Losing a final is as bad as it can get. I have lost two before, and those disasters are etched in my memory much deeper than most of my victories. This time the feeling was not as bad, as I realised that the team did not deserve to win. Even then the spirit and fight put up by a number of players in the team was quite remarkable and to say the least refreshing.

Amidst all the cricket there were trips between Delhi and Gurgaon on my bike in the sweltering heat, for more than 150kms. A friend’s party late night on Friday which ended at 1.30am and I had to wake up at 6am on the following morning to go for my match. A little bit of studying for my GMAT to go with it was enough to make the whole experience so tiring, that people at work asked me if there was anything wrong.

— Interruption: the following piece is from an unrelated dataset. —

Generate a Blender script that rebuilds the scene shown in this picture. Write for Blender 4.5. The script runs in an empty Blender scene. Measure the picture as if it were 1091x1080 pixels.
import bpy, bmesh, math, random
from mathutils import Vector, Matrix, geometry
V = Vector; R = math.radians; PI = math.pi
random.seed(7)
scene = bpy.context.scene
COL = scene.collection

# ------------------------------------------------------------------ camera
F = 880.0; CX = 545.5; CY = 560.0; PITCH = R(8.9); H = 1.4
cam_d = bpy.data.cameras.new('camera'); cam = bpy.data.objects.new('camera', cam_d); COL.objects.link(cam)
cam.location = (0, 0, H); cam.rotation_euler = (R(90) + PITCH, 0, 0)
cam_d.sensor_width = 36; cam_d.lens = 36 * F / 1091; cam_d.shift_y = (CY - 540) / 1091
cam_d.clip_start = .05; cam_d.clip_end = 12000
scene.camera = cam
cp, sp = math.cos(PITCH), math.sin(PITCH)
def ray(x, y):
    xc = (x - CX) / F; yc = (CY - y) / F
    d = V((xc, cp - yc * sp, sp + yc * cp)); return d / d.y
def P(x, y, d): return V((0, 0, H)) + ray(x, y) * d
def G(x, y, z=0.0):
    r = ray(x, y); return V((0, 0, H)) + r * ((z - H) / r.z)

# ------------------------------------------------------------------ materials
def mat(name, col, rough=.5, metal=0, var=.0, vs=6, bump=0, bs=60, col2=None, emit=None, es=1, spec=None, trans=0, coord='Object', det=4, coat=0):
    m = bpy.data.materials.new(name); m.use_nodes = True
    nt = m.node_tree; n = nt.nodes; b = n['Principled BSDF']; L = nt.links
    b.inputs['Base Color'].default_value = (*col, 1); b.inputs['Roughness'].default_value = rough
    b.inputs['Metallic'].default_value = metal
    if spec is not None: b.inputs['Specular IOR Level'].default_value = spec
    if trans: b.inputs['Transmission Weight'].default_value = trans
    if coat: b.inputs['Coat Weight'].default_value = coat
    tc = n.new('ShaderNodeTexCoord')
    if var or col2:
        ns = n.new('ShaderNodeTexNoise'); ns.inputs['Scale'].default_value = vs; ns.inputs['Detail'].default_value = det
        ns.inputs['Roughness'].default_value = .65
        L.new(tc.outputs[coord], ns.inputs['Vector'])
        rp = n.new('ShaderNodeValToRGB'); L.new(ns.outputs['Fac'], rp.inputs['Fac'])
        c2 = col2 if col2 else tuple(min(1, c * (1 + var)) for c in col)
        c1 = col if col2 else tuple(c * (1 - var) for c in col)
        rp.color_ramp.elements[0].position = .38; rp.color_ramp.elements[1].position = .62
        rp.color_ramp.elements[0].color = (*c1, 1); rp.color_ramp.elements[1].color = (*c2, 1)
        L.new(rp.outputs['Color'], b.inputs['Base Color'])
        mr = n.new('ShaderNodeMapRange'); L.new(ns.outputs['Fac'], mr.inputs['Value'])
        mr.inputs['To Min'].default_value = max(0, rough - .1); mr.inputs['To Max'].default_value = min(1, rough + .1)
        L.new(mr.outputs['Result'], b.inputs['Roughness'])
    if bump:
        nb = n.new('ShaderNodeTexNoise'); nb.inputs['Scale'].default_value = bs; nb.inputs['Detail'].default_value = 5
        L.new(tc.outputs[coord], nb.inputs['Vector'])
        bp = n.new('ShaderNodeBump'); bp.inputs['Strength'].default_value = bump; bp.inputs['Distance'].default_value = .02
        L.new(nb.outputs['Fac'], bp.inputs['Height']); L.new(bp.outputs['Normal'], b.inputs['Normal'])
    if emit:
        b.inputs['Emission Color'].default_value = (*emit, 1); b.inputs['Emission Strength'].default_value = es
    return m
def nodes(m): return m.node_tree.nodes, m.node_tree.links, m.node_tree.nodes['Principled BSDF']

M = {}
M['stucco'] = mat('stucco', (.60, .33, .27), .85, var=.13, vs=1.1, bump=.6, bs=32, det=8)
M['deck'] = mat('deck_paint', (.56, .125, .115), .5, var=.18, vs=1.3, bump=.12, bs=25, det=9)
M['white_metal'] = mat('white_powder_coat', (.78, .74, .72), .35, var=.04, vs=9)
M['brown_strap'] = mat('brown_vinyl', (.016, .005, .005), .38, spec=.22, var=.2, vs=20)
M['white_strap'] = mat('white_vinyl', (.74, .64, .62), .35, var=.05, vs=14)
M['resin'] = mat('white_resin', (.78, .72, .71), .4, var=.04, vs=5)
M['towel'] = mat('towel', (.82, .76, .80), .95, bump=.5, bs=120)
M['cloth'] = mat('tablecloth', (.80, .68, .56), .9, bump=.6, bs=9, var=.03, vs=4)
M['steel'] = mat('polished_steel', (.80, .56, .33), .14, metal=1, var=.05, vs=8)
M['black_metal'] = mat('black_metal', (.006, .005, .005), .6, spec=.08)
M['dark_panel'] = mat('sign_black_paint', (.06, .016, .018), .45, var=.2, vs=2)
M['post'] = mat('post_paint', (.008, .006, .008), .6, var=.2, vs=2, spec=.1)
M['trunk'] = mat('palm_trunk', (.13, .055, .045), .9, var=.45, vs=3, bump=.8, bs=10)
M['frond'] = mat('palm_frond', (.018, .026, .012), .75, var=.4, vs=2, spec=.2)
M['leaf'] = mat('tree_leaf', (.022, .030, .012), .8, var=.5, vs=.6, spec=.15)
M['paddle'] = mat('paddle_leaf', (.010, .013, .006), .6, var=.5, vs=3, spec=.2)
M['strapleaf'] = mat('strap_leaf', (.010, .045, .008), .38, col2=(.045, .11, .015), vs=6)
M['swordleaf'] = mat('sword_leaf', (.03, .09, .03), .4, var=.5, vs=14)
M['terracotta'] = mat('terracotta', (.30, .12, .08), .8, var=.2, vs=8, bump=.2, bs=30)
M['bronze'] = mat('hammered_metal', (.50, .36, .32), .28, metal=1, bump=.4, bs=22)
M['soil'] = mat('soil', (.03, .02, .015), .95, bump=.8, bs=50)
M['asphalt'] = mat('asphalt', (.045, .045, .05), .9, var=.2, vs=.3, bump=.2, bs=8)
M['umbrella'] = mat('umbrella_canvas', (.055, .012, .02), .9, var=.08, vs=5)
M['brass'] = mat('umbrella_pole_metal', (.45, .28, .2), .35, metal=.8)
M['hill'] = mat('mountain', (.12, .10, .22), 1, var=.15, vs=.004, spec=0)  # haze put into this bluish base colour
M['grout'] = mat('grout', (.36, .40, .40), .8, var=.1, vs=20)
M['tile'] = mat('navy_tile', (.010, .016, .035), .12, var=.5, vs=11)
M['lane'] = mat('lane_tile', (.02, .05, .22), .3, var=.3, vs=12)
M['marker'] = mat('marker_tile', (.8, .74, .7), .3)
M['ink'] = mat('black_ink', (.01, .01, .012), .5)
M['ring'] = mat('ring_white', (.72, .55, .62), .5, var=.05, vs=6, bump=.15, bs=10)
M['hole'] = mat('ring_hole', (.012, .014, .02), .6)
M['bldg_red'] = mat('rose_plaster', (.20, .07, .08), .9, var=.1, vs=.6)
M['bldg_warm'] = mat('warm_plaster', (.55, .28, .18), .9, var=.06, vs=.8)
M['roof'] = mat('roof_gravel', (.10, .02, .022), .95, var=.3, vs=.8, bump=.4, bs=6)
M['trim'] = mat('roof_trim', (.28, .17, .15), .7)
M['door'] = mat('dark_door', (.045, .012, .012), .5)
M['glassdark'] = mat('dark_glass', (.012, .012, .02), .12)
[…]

I wonder what it would have been like if I had not played those games. I could have ridden my bike at a decent hour with less of heat, I wouldn’t have hurt myself and of course I would have been able to give even more time to my studies. This is perfectly what my parents would have expected of me, or perhaps will tell me to do the next time. It’s a sad feeling that at the age of almost 24 your parents don’t understand the importance of the most important fuel of your life. It’s still just a game for them, a game which should not be played too much and least be watched on TV.

This is not one of Zubin like i-hate-my-parents post. Please don’t get me wrong here. I am also not saying that my parents have never felt good when I have told them of my achievements in cricket. But they have never understood that it is almost intoxication for me, something that gives the pleasure and happiness that we all are searching for all the time. They can not understand why I occasionally neglect them for cricket.

I guess it’s hard for anybody to comprehend that a game, a sport or any such otherwise considered peripheral concept can drive someone’s existence. But what is even harder is to explain it to somebody yourself.